Table[x[Max[i, j], Min[i, j]], {i, 1, 6}, {j, 1, 6}] // MatrixForm

Answer 6

Commenters have pointed out there is no timing gain. But, in the hopes of stimulating better answers from others, here's a start.

SymmetricTable[f_, n_Integer] /; n >= 1 := Module[{data, m, indexes},
   data = Flatten[Table[f[i, j], {i, n}, {j, i, n}], 1];
   m = Binomial[n + 1, 2] + 1;
   indexes = Table[m + Abs[j - i] - Binomial[n + 2 - Min[i, j], 2], {i, n}, {j, n}];
   Part[data, #] & /@ indexes
   ];

It tabulates the upper triangle of f, flattens it into a vector (data), computes a symmetric array of subscripts into that vector (indexes), and applies those subscripts to the vector to obtain the symmetrized square table.

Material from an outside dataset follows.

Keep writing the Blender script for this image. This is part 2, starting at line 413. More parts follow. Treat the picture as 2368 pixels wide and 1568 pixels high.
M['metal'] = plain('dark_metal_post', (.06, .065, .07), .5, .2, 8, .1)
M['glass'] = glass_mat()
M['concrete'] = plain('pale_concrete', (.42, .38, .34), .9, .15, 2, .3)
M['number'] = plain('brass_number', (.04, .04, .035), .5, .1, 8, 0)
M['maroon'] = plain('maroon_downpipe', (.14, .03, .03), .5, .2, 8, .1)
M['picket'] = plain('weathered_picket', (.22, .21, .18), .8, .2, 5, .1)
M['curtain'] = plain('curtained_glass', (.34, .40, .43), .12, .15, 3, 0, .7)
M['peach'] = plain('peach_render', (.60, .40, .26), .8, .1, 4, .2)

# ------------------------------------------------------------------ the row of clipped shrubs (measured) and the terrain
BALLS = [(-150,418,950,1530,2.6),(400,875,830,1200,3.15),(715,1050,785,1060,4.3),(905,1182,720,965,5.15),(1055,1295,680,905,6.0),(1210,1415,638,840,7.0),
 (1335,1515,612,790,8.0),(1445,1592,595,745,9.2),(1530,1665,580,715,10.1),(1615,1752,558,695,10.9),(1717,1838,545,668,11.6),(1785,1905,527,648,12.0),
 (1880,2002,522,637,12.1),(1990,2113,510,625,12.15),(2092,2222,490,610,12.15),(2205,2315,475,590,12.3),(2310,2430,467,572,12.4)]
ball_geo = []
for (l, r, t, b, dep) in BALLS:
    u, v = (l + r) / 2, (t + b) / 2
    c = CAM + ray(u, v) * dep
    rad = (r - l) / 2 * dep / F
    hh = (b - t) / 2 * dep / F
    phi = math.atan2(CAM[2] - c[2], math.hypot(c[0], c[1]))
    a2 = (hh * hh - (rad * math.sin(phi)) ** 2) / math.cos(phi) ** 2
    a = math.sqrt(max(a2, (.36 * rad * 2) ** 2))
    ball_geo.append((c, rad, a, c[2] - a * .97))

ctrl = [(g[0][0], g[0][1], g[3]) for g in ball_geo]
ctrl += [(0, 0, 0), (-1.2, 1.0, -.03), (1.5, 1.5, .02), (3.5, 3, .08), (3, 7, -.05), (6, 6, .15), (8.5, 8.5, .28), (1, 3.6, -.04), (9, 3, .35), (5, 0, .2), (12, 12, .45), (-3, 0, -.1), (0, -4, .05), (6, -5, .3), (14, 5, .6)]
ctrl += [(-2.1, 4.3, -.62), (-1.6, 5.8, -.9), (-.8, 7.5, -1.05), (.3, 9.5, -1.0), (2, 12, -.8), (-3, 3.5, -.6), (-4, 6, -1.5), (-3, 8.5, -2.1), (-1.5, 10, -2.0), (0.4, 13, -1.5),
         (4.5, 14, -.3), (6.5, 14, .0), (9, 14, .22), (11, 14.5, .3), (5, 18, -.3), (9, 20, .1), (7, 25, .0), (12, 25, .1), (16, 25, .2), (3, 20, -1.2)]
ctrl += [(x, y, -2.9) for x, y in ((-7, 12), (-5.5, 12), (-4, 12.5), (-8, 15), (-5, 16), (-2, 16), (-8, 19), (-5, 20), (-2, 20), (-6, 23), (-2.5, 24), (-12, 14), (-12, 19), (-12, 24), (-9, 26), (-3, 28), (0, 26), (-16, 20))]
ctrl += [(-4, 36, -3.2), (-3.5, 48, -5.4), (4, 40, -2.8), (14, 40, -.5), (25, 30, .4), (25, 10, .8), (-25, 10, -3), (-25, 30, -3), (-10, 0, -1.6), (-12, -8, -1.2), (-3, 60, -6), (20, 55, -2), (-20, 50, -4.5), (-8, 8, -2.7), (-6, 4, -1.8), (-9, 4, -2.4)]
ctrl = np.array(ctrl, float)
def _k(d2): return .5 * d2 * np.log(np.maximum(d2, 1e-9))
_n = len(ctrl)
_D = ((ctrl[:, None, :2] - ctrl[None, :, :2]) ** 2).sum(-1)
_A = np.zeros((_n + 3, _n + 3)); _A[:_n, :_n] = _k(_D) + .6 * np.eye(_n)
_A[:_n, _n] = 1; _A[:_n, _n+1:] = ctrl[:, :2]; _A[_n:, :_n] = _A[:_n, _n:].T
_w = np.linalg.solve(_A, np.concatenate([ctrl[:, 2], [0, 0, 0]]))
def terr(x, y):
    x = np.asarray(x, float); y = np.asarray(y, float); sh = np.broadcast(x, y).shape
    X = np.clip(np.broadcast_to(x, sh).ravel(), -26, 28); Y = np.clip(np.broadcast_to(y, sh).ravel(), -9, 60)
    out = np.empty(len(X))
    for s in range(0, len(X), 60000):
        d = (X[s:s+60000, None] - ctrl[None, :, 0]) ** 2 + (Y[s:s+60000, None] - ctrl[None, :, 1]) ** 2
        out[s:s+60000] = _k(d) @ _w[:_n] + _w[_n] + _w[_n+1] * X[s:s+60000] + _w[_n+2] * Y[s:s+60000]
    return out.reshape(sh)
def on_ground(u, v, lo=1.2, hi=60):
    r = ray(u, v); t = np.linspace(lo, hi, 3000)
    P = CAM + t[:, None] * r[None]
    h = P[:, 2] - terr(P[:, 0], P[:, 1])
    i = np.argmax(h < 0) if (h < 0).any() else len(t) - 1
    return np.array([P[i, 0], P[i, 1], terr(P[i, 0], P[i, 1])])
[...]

Whether that is "elegant" or not will be somewhat subjective.

As an example of usage:

f = Function[{i, j}, Sow[{i, j}];  10 i + j];
Reap[SymmetricTable[f, 5] // MatrixForm]

This returns a symmetric table of values of f along with a list of the arguments that were passed to f when constructing this table, verifying that the minimum number of calls to f were actually made.